"I needed to make sure that Crown Law had gone through and redacted all the names and so on and so forth of Woman A and Woman B and Woman C to protect their privacy," she said.
"That is what I did; I wanted to make sure that that had happened."
The inquiry into Haumaha's appointment, completed by Mary Scholtens QC on Friday, has been handed to the Government. It looked at the process leading up to the appointment.
The Scholtens inquiry was announced after the Herald revealed comments made by Haumaha during the Operation Austin investigation into police culture in 2004, which followed rape allegations by Louise Nicholas.
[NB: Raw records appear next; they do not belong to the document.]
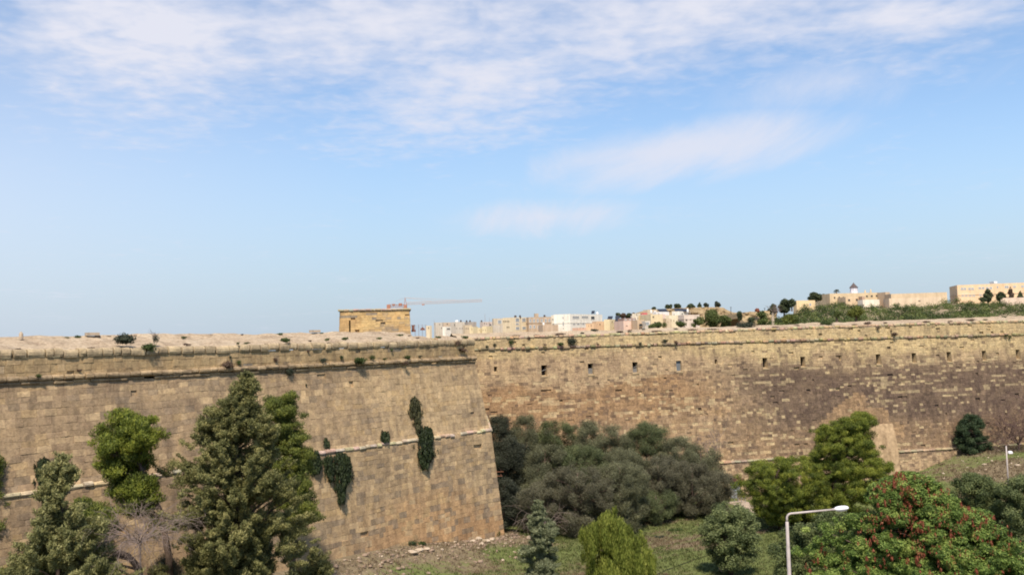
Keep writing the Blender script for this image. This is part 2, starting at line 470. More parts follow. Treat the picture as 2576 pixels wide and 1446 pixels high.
def parapet_top(W, u0, u1, ua, zc, zt, deep, drop, name, parent, seed, du=0.45):
    """the sloping upper surface between the capstones and the crest, and its back"""
    mb = MB(); ts = [0, 0.08, 0.16, 0.26, 0.36, 0.46, 0.56, 0.66, 0.75, 0.84, 0.9, 0.95, 1.0, 1.06, 1.15, 1.4]
    nu = int((u1 - u0) / du) + 1; k = len(ts)
    for i in range(nu + 1):
        u = u0 + (u1 - u0) * i / nu
        for t in ts:
            o = -0.5 - t * deep
            zl = zc(u) if callable(zc) else zc; zh = zt(u) if callable(zt) else zt
            if t <= 1: z = zl + (zh - zl) * (t ** 0.9)
            else: z = zh - drop * min(1.0, (t - 1) / 0.3)
            p = W.pt(u, z, o)
            e = 0.5 if t == 0 else 1.0
            r = fbm(p.x * 0.55, p.y * 0.55, seed, 5) * 0.14 + fbm(p.x * 2.1, p.y * 2.1, seed + 3, 3) * 0.07
            step = 0.10 * math.floor(2.2 * fbm(u * 0.12, t * 2.0, seed + 9, 3) + 0.5)
            mb.v.append((p.x, p.y, p.z - 0.03 + (r + step * (1 if 0.1 < t <= 1.06 else 0)) * e * (0.6 if t > 0.9 else 1.0)))
    flip = W.d.cross(Vector((0, 0, 1))).dot(W.n) > 0
    for i in range(nu):
        for j in range(k - 1):
            q = (i * k + j, (i + 1) * k + j, (i + 1) * k + j + 1, i * k + j + 1)
            mb.f.append(tuple(reversed(q)) if flip else q)
    return mb.build(name, M['rubble_top'], parent)
parapet_top(BW, 4.6, 64, 0, 20.16, 21.22, 5.2, 0.6, 'sloping_top', bast, 2.0)
# filled corner of the bastion top
def corner_top():
    mb = MB(); n = 26
    for i in range(n + 1):
        for j in range(n + 1):
            u = -0.1 + 5.2 * i / n; v = 0.3 + 21.0 * j / n
            p = BW.pt(u, 0) + FWL.d * v
            din = min(-(p - BW.p0).dot(BW.n), -(p - FWL.p0).dot(FWL.n))
            z = 20.16 + 0.96 * min(1.0, max(0.0, (din - 0.5) / 5.2)) ** 0.9 + fbm(p.x * 0.6, p.y * 0.6, 2.2, 5) * 0.12
            mb.v.append((p.x, p.y, z - 0.03))
    for i in range(n):
        for j in range(n):
            mb.f.append((i * (n + 1) + j, (i + 1) * (n + 1) + j, (i + 1) * (n + 1) + j + 1, i * (n + 1) + j + 1))
    return mb.build('corner_top', M['rubble_top'], bast)
corner_top()

# ---- curtain (far wall)
CD = (0.9736, 0.2278); CN = (0.2278, -0.9736)
c_off = interp([(-3.0, 2.25), (3.08, 1.85), (3.16, 1.45), (18.6, 0.0), (22, -0.03)])
CW = Wall((-5.0, 115.0), CD, CN, c_off)
CZC = lambda u: 0.55 * sst(-5, 85, u)
HOLES = []
WIN = [(1369, 'bar'), (1486, 'board'), (1598, 'shelf'), (1708, 'pane'), (1925, 'open'), (2020, 'open'), (2210, 'open'), (2300, 'open'), (2388, 'open'), (2476, 'open'), (2561, 'filled')]
SMALL = [(1802, 914), (2114, 902), (1246, 908)]
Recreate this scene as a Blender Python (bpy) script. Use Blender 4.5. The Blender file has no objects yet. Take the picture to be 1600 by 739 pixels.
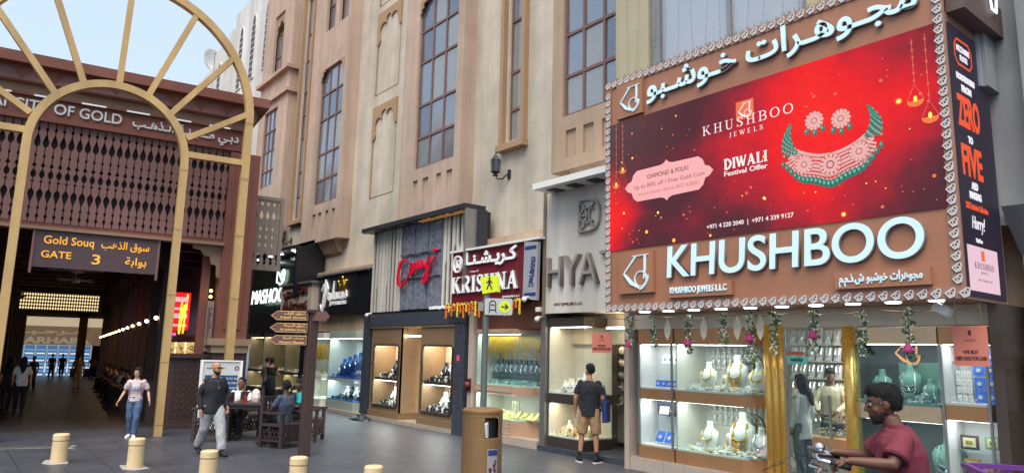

Haumaha was friends with Brad Shipton, Bob Schollum and Clint Rickards, who Nicholas accused of rape.
They claimed the group sex with Nicholas was consensual and were found not guilty at the 2006 trial, but the jury was unaware Shipton and Schollum were already in prison on other rape charges.
Haumaha was interviewed for Operation Austin and spoke highly of his friends, describing Shipton as a "softie" and Schollum as a "legend" with women.
He also described Nicholas' allegations as "a nonsense" and that "nothing really happened and we have to stick together".
On Monday, Prime Minister Jacinda Ardern told media that Cabinet had received a briefing on the inquiry but she had not at the time read the report.